In comparison to 2017, arrivals to Italy in the first three months of 2018 have decreased by 74%. However, the number of migrants entering Spain and Greece has risen in the later part of 2017, and has continued to increase up until today. Nevertheless, all in all, the number of Mediterranean migrant arrivals between January and April 2018 is less than half as high as what it was during the same period in 2017.

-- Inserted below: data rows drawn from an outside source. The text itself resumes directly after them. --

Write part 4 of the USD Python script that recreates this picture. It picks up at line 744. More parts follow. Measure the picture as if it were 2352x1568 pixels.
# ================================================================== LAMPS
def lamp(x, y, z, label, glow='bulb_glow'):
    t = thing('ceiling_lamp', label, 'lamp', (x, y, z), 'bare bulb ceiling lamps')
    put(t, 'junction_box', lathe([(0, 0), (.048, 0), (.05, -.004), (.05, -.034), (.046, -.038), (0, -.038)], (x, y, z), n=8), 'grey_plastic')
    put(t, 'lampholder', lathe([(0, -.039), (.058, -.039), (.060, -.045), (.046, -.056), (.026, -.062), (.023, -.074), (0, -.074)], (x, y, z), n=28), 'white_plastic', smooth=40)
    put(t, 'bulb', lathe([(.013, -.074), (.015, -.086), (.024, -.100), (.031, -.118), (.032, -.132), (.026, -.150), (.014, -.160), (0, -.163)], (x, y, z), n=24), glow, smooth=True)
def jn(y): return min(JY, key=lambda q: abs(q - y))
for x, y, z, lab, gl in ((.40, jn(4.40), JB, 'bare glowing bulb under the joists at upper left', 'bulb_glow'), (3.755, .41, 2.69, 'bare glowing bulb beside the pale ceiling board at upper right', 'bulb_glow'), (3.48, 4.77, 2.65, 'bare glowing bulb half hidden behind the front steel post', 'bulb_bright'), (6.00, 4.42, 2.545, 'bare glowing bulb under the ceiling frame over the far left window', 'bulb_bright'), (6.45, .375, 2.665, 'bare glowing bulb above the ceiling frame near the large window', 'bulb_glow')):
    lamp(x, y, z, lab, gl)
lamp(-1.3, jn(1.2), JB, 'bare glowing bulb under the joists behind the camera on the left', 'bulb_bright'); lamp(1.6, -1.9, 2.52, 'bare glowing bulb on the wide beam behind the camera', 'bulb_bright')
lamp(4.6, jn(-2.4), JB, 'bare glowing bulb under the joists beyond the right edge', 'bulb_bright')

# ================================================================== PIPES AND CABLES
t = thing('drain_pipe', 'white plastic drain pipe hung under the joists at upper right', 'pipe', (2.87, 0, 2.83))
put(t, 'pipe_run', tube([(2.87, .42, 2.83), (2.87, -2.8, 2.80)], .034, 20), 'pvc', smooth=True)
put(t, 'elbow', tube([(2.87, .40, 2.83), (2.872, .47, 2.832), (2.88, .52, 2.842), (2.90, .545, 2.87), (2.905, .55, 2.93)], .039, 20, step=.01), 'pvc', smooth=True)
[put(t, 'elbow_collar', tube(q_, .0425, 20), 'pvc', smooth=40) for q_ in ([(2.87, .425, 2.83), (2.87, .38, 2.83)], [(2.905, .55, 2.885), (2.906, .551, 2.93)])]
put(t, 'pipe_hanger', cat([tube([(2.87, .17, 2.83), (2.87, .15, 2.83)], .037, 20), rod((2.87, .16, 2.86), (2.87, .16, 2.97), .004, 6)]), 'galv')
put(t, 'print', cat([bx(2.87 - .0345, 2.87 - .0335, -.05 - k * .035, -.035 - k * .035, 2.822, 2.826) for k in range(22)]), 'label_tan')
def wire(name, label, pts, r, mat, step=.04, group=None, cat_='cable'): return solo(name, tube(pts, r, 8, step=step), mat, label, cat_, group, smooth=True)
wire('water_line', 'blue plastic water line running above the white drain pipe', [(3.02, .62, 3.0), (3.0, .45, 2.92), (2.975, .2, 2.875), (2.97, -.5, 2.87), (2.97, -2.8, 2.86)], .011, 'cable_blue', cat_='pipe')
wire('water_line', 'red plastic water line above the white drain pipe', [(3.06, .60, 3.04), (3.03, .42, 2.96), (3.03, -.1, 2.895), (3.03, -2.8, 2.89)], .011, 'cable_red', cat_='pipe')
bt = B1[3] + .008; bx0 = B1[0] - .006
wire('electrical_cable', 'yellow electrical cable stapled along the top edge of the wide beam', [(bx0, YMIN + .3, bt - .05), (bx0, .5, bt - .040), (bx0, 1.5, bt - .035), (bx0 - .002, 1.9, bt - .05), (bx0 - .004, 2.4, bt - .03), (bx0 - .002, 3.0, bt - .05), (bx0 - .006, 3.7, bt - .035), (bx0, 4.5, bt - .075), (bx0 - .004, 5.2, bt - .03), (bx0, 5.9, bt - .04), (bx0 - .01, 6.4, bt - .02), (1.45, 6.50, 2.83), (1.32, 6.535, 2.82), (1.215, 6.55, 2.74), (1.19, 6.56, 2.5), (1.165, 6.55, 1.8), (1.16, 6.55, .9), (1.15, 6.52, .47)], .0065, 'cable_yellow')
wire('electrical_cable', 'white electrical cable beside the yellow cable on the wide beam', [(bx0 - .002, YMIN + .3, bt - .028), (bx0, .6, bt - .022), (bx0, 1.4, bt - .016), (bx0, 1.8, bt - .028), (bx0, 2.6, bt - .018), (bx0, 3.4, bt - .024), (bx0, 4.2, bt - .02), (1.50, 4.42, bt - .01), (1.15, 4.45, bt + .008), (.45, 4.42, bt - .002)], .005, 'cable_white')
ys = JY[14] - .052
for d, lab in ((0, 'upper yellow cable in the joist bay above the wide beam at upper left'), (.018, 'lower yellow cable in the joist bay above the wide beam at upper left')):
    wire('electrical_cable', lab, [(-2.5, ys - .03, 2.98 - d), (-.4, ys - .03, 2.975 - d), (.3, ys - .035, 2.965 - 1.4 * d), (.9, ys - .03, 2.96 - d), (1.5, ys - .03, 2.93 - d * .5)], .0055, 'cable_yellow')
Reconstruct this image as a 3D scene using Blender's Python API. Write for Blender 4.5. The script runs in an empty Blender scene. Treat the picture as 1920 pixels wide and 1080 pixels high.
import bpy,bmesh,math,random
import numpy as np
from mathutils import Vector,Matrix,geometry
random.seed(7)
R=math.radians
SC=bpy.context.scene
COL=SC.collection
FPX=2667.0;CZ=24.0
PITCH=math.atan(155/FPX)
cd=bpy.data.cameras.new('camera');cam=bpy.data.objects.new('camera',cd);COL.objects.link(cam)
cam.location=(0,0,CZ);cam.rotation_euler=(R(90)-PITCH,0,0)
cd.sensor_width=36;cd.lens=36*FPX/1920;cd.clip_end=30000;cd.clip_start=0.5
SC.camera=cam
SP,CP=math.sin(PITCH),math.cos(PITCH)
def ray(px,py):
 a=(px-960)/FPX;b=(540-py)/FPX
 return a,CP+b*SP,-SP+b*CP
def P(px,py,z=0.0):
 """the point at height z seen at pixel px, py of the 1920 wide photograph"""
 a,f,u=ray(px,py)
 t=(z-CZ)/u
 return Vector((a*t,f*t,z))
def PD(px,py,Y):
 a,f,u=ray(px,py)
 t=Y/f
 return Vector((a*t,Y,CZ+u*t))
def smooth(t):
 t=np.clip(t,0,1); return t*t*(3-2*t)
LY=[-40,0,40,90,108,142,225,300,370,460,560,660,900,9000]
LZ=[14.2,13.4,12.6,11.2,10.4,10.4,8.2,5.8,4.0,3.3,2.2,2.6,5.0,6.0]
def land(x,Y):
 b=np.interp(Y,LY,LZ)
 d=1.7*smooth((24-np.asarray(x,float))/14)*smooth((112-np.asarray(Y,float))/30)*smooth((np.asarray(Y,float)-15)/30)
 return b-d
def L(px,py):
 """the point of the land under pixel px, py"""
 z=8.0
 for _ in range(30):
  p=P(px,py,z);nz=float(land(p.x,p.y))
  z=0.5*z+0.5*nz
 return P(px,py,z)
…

Despite a significant reduction in the number of migrants taking on the journey to Europe, the death rate amongst people crossing from Libya has increased. Whereas one for twenty-nine people died trying to reach Italy in the first three months of 2017, the death rate increased to one in every fourteen people during the same period in 2018. According to the UNHCR, due to the efforts undertaken by European countries to close their borders, migrants have had to take more dangerous routes to reach and transit through Europe. Moreover, according to the NGO SOS Mediterranée, rescuing migrants at sea is becoming increasingly difficult as rescue boats have to “negotiate [including with the Libyan Coast Guard] on a case by case basis, at sea and in emergency situations, the evacuation of distressed persons.” Repressive measures are also being taken against NGOs conducting search and rescue operations at sea, on the basis that these organizations are guilty of human trafficking.
Finally, the report sheds light on the deterioration in the health of people arriving from Libya, who land in Europe, weak, thin and in poor health condition and stresses the persistence of abuse and exploitation along migration routes and the specific violence endured by women and unaccompanied children.